Ray,

I also agree that requirements and use cases seem the next logical step. I'd be 
willing to document the ones that we are contemplating. It would be useful to 
have someone more familiar with DSL/Fiber residential deployments do so there 
as well.

As has already been mentioned, this is a great conversation but it really 
belongs on the Homenet list at this point (copying that list in case people are 
not following both).

Jason

From: Ray Hunter <[email protected]<mailto:[email protected]>>
Date: Tue, 2 Aug 2011 06:12:12 -0400
To: Philip Homburg 
<[email protected]<mailto:[email protected]>>
Cc: "[email protected]<mailto:[email protected]>" 
<[email protected]<mailto:[email protected]>>
Subject: Re: [v6ops] default LAN routing protocol for IPv6 CE router

I think the earlier suggestion of Lee Howard to capture requirements for a home 
network first is a very good one.

In the current discussion, I don't think it's fully defined yet who operates 
your "generic home router" and under what conditions: whether the home router 
is one operated by the user onto a shared bridged IPv6 access network, or 
whether the home router spec will be used by an ISP for purchasing and 
operating the home router, and which then also has to take into account the 
user's requirements for more than one local LAN in the home, or whether there 
are 2 home router devices (one operated by the user and one operated by the 
ISP), or even more home router devices that also route between IPv6 prefixes.

Appropriate behaviour of an interface will depend very much on the management 
and deployment scenario.

In IPv4 + NAT that was pretty much irrelevant.
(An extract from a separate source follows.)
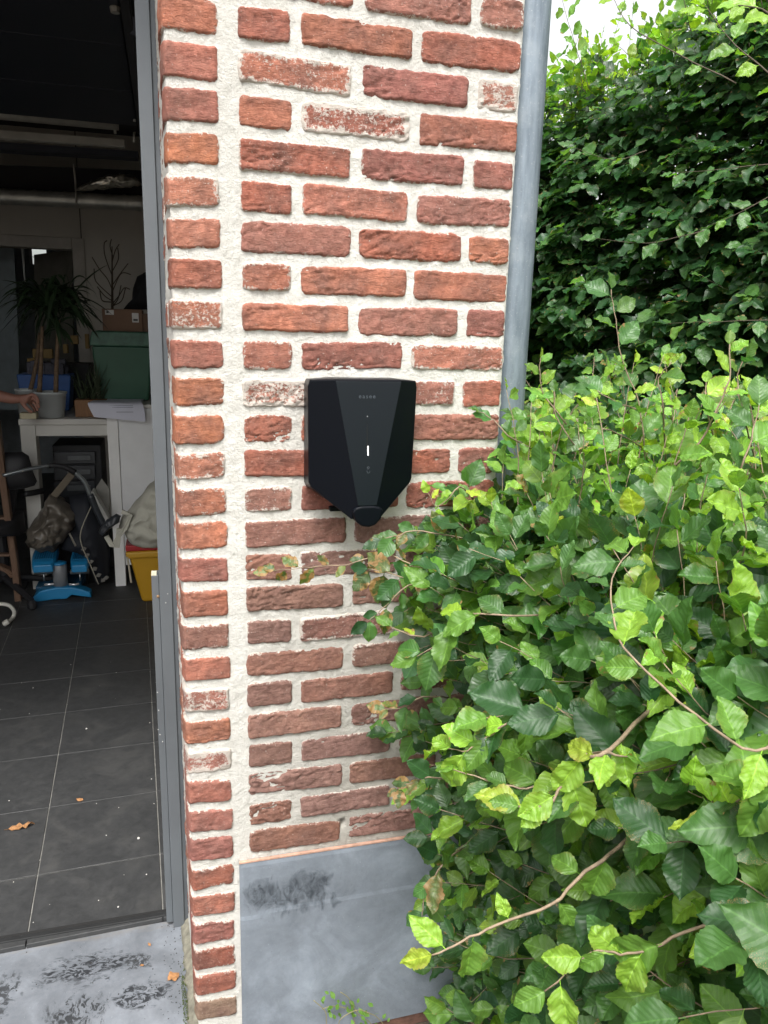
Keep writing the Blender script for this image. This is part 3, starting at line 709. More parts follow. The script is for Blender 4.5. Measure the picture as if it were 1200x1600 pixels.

The outbound path and address 
could be learned by acting as a DHCPv4 client and the reverse path was 
"learned" via NAT. And each cascaded device could in turn act as a DHCPv4 
server for its downstream neighbors. A simple "outbound only" firewall rarely 
did harm either. So simple cascading pretty much always worked without any 
configuration at all.

What if a user stacks multiple home routers in IPv6?
Do you assume / enforce a tree structure for a home network?
Do you assume / enforce a single-homed ISP model?

I know cascaded PD has been discussed many times in the past, but is there an 
RFC for how it should operate in practice?
RFC5877 says "Renumbering Still Needs Work"

So back to requirements, I think a list might conceivably consist of:
1) a home router should automatically discover its neighbors on a per port 
basis.
2) a home router should able to automatically detect whether each neighbor is 
in the same management domain or not
3) a home router should control peering in a secure manner
4) a home router should automatically learn prefixes and interface addresses 
(NB PD is only defined in rfc3769 to be to a single router attached to an ISP 
link, and sub-delegations within the site are NOT communicated back to the ISP)
5) Depending on its peering, a home router should determine it's position in 
the network relative to the CPE PD router (the root of the prefix delegation / 
home network assuming a tree structure).
6) Depending on it's position in the home network, a home router should 
automatically determine what functions it needs to enable per port (firewall, 
learning a delegated prefix, delegating further prefixes, management access 
allowed .... )

Most current IGP's would fulfill many of those requirements, but probably not 
all. The main problem is I don't think the above list is anywhere near 
definitive or widely accepted. So saying one protocol or mechanism is "better" 
than another is then a bit premature IMHO.

regards,
RayH

Philip Homburg wrote:

In your letter dated Tue, 02 Aug 2011 09:47:31 +0200 you wrote:


If the ISP wants to control a firewall or other equipment on a user's
premises then they probably need to provide and own the firewall or CPE.
Vice versa for the end user. The mix of a user owned firewall with an
ISP provided configuration (even if that's just enable/disable function)
just won't work practically in operations. And that's even before the
lawyers get involved. It's not an issue that the IETF should attempt to
solve/ automate using protocols IMVHO.



I don't think it is matter of an ISP wanting to control the user's firewall.

Suppose you have a generic home router, just a bunch of ethernet ports and
some proessing in a small box.

If the home router is attached to a WAN link, then it has to enable its
firewall to separate the WAN link from the internal links.

If the router is used internal to the user's network then it should not
enable its firewall, unless one of the ports is connected to the guest network
but then it should have a firewall tailered to guest networks.

How do you construct a router such that the router always knows what it
has to do, or at least is in some sense fail-safe?